Capitu é espinho - E a culpa é sua

         
          Começo mais uma carta a ti dedicada dizendo que a falta do teu amor secou as flores que eu plantei, reguei e esperei por tanto tempo. Hoje eu sentei na varanda de casa e olhei pra imensidão azul do céu. Enquanto encarava as nuvens, lembrei de como gostava de ficar deitada do teu lado sem falar nada. Só ouvindo tua respiração e sentindo o calor dos teus braços no meu corpo. Escuto uma música calma mas algo grita dentro de mim. Preciso mais uma vez te escrever, me perdoe pelo incomodo. 
          Dentre todas as coisas que já foram ditas e sentidas, depois de todas as minhas cartas de despedida e de todo choro em vão derramado, eu só vim mais uma vez dizer que ainda admiro a beleza da tua alma. Calada, num canto qualquer de uma sala escura, eu ainda lembro da falta que tu fazes e de como dói amar-te de longe. Hoje, durante uma conversa com um amigo, ouvi uma frase que fez minha alma doer. "Capitu confunde não querer com não mais sentir, não merecer com não mais amar." Capitu sou eu, e quem não merece é você. Se eu fosse dizer os motivos pelos quais me apaixonei por você, talvez cometesse o erro de esquecer algum. Mas, meu amor, eu sei bem quais os motivos que te fazem não merecer o meu amor.  
          Vivo o dilema de lidar com esse amor todos os dias. De acordar atrasada e mesmo assim pensar em você, mesmo que seja só por alguns segundos. Não posso te escrever sobre como meu coração está despedaçado desde que você se foi. De fato despedaçado ele não está, mas garanto que a dor de senti-lo bater enquanto o seu bate longe de mim é sufocante. Talvez você tenha sido a melhor coisa que me aconteceu nesses dois anos turbulentos da minha vida. Mas talvez você tenha sido a causa da minha maior dor: a de perder a fé no amor. 
          O relógio prata da minha sala de estar marca 23h48 minutos, hoje, dia 13 de abril, foi mais um dia de saudade. E todo esse blá blá blá de amor e coração pseudo-ferido é clichê. Mas olha, eu andei pensando na melhor forma de te pedir pra ir embora. Pois não posso lidar com a dor de um amor unilateral, que só me suga e nada me dá. Mas aí eu lembrei de um outro trecho da minha conversa de hoje. Eu não te deixo ir, pois o pouco que tenho de você em memórias doces é o suficiente pro meu amor ainda se manter vivo. Guardado em algum canto de mim, ele continua sobrevivendo as minhas custas, e eu acabo mandando todo mundo que chega ir embora, pois o que há de você em mim ainda é melhor que tudo que há lá fora. 
          Os amores incompletos que vivi, inclusive o teu, me transformaram em alguém que eu jamais imaginei ser. Tenho espinhos por toda a extensão da minha pele, e eu ando ferindo qualquer inocente que tenta se aproximar. Eu sou batalha longe de você. Sou guerra declarada, e causa perdida. Sem teus olhos calmos eu não sou fera, nem bela, nem nada. Mas em canto qualquer daquela sala escura eu me recomponho. E continuo, mesmo sem você. 

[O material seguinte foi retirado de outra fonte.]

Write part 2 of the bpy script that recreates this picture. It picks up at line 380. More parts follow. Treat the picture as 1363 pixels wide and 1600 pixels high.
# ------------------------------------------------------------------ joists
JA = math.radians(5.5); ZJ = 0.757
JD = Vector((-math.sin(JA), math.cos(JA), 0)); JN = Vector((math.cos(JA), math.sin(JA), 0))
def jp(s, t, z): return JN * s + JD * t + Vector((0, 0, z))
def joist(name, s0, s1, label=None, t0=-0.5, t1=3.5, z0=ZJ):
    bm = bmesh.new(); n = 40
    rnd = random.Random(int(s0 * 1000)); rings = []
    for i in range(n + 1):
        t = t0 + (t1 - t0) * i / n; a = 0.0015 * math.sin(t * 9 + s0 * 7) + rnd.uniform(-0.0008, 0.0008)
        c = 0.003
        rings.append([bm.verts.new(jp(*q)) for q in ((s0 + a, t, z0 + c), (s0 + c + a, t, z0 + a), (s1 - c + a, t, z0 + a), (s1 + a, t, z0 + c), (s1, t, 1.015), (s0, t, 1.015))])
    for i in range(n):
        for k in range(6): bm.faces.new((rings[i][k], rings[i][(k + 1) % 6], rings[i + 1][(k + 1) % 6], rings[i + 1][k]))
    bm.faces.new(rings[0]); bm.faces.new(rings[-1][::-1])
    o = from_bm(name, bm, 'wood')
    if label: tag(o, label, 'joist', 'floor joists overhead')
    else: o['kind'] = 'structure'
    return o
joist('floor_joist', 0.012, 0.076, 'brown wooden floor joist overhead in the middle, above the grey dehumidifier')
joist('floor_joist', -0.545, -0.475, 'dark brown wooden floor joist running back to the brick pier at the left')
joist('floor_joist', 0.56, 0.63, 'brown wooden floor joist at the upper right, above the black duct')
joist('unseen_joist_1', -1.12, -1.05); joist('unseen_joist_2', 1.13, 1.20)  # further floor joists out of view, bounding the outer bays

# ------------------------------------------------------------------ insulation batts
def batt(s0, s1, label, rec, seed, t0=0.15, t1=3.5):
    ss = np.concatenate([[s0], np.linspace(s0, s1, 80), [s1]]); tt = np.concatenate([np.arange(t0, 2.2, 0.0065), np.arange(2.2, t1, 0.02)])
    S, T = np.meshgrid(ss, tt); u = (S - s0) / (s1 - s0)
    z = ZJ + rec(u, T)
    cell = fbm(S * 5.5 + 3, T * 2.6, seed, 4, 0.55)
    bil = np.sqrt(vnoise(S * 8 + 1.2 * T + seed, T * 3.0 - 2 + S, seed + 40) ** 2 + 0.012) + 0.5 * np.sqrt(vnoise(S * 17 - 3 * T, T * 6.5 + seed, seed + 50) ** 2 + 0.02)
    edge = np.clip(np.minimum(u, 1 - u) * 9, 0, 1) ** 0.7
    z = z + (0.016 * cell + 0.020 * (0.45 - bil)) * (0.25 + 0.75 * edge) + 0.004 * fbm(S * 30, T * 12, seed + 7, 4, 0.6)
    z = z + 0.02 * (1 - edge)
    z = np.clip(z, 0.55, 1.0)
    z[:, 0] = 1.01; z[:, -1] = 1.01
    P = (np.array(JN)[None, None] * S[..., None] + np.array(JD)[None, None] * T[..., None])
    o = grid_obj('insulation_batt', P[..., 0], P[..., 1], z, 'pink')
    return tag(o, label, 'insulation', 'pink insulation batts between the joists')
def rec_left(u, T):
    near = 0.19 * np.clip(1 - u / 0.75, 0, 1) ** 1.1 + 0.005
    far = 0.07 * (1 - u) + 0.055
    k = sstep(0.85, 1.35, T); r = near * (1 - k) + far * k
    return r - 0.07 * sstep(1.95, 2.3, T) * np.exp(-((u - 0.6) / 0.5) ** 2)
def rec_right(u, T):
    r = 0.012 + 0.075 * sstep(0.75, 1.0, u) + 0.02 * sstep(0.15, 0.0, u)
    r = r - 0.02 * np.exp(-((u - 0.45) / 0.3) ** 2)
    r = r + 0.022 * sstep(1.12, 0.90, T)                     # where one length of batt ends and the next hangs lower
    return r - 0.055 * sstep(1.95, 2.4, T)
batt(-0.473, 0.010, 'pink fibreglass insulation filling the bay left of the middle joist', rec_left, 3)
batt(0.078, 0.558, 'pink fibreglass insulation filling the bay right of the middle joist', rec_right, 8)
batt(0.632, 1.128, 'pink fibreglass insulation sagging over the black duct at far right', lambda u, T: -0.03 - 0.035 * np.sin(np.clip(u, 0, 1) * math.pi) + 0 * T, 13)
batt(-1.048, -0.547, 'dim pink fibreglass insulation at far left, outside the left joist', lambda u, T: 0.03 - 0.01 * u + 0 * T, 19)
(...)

segunda-feira, 7 de abril de 2014

Barba


          Hoje eu senti saudade de você. Assim, como quem sente um arrepio despretensioso na pele, daqueles que vem durante uma noite em que a temperatura caiu um pouco, sabe? Foi assim. Sentei numa cadeira do lado direito do ônibus, como de costume, ao lado da janela (eu adoro sentir o vento no rosto, você lembra disso?) e pus os fones de ouvido. Uns dois pontos depois subiu um moço que me lembrou você. Ele tinha a barba por fazer, meio torta e desregulada, assim como era - é, na verdade - a tua. 
          Você detestava quando eu falava que tua barba não era completa, e eu sempre ria da cara de marra que você fazia. Daí, por ironia do destino, ele sentou ao meu lado. E foi impossível não inspirar o cheiro gostoso que sua pele emanava. Ele era branco, tinha os dentes bonitos e os lábios dele tinham um contorno mais bonito que qualquer nuvem desenhada pelos dedos de Deus. Ele me lembrou você por que o sorriso dele se encontrou com o meu, como quando acontecia conosco durante a aula de matemática. E foi aí que eu senti saudade. Muita saudade.
          Deu saudade de poder brincar de morder teus dedos e teus lábios. Deu saudade de brigar com você por conta dos seus péssimos hábitos alimentares. Deu saudade de te fazer uma visita e ficar encostada no teu ombro até tarde da noite. Deu saudade de sentar no sofá da sala e esperar você chegar aqui com teu melhor perfume - o mesmo que eu senti no moço do ônibus. Deu saudade de ser tua, assim, de me sentir tua. Não sei se isso tem cura - essa saudade que bate repentinamente -, mas eu espero que não dure a noite inteira. Durante os cinquenta e cinco minutos que eu passei do lado daquele moço, de quem eu não sei o nome nem a idade, eu senti falta de tudo que eu sonhei ao teu lado. De cada pedacinho dos nossos dias juntos. Daí eu resolvi escrever pois eu não poderia deixar de contar e eternizar o dia em que eu achei alguém tão bonito (ou pelo menos quase) quanto você. 
          Eu sinto falta da tua barba. Dos pelos que crescem desordenados. Das cócegas que eles juntos faziam no meu pescoço desnudo. Do cheiro de homem com corpo de menino que você tem. Sinto falta dos beijos calmos, dos ferozes e dos urgentes. Dos desejos maiores que eles despertavam. Sinto falta da tua barba por fazer, apesar de amar quando você ficava sem barba e eu beijava teu rosto liso e macio. Mas sinto mais falta da tua barba; dos dias que não a vejo; dos dias (que ainda nem chegaram e já me doem) que eu continuarei sem vê-la. É, não é fácil sentir falta da tua barba, menino.
          O moço desceu no mesmo ponto que o meu, mas eu atravessei a rua e ele foi pro sul. Seu cheiro (o teu e o dele) se dispersou com o vento e a sua barba se perdeu entre as pessoas que eu deixei pra trás. Poderia terminar dizendo que eu sinto saudade de você, e que, de vez em quando, quase sufoco com essa saudade, mas não vou não. Termino, ao som de Paulinho Moska, dizendo que eu pensei em te esquecer e esquecer da tua barba bonita, mas só de pensar em esquecer eu já lembro muito e isso dói. Prefiro não pensar mais. Vai que um dia eu encontro o moço da barba bonita e do cheiro gostoso e ele senta ao meu lado de novo? Vou tentar não pensar (e torcer). Sinto falta da tua barba, moço.